• _Exercise input_
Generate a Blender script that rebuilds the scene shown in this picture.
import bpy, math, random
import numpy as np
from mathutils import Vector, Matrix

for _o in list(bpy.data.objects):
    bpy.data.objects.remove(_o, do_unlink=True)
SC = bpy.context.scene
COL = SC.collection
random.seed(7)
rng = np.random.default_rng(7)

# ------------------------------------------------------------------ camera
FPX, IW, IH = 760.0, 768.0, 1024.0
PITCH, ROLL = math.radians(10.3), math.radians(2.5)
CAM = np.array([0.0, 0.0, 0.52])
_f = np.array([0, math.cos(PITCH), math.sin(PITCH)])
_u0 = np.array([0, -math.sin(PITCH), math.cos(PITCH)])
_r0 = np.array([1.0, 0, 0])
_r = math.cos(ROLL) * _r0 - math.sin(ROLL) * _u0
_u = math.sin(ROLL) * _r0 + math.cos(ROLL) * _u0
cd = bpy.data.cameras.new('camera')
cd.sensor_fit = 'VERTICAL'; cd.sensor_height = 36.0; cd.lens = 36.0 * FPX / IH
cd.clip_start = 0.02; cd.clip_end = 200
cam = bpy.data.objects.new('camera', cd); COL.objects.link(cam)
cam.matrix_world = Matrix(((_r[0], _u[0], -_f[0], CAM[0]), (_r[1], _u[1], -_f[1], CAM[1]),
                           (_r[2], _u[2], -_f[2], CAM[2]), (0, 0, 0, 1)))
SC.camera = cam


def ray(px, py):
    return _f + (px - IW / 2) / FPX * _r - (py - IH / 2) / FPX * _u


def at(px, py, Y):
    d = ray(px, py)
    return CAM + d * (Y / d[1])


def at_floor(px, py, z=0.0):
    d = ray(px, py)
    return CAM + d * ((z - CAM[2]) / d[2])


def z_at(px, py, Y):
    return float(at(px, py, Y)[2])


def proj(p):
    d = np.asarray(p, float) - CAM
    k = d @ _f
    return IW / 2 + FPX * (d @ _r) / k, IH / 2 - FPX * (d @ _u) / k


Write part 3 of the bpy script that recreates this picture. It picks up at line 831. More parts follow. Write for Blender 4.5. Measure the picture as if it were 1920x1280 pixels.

• _Request_
All of the entries above need to be reproduced exactly.

• _Worked answer_
Generate a Blender script that rebuilds the scene shown in this picture.
import bpy, math, random
import numpy as np
from mathutils import Vector, Matrix

for _o in list(bpy.data.objects):
    bpy.data.objects.remove(_o, do_unlink=True)
SC = bpy.context.scene
COL = SC.collection
random.seed(7)
rng = np.random.default_rng(7)

# ------------------------------------------------------------------ camera
FPX, IW, IH = 760.0, 768.0, 1024.0
PITCH, ROLL = math.radians(10.3), math.radians(2.5)
CAM = np.array([0.0, 0.0, 0.52])
_f = np.array([0, math.cos(PITCH), math.sin(PITCH)])
_u0 = np.array([0, -math.sin(PITCH), math.cos(PITCH)])
_r0 = np.array([1.0, 0, 0])
_r = math.cos(ROLL) * _r0 - math.sin(ROLL) * _u0
_u = math.sin(ROLL) * _r0 + math.cos(ROLL) * _u0
cd = bpy.data.cameras.new('camera')
cd.sensor_fit = 'VERTICAL'; cd.sensor_height = 36.0; cd.lens = 36.0 * FPX / IH
cd.clip_start = 0.02; cd.clip_end = 200
cam = bpy.data.objects.new('camera', cd); COL.objects.link(cam)
cam.matrix_world = Matrix(((_r[0], _u[0], -_f[0], CAM[0]), (_r[1], _u[1], -_f[1], CAM[1]),
                           (_r[2], _u[2], -_f[2], CAM[2]), (0, 0, 0, 1)))
SC.camera = cam


def ray(px, py):
    return _f + (px - IW / 2) / FPX * _r - (py - IH / 2) / FPX * _u


def at(px, py, Y):
    d = ray(px, py)
    return CAM + d * (Y / d[1])


def at_floor(px, py, z=0.0):
    d = ray(px, py)
    return CAM + d * ((z - CAM[2]) / d[2])


def z_at(px, py, Y):
    return float(at(px, py, Y)[2])


def proj(p):
    d = np.asarray(p, float) - CAM
    k = d @ _f
    return IW / 2 + FPX * (d @ _r) / k, IH / 2 - FPX * (d @ _u) / k


Write part 3 of the bpy script that recreates this picture. It picks up at line 831. More parts follow. Write for Blender 4.5. Measure the picture as if it were 1920x1280 pixels.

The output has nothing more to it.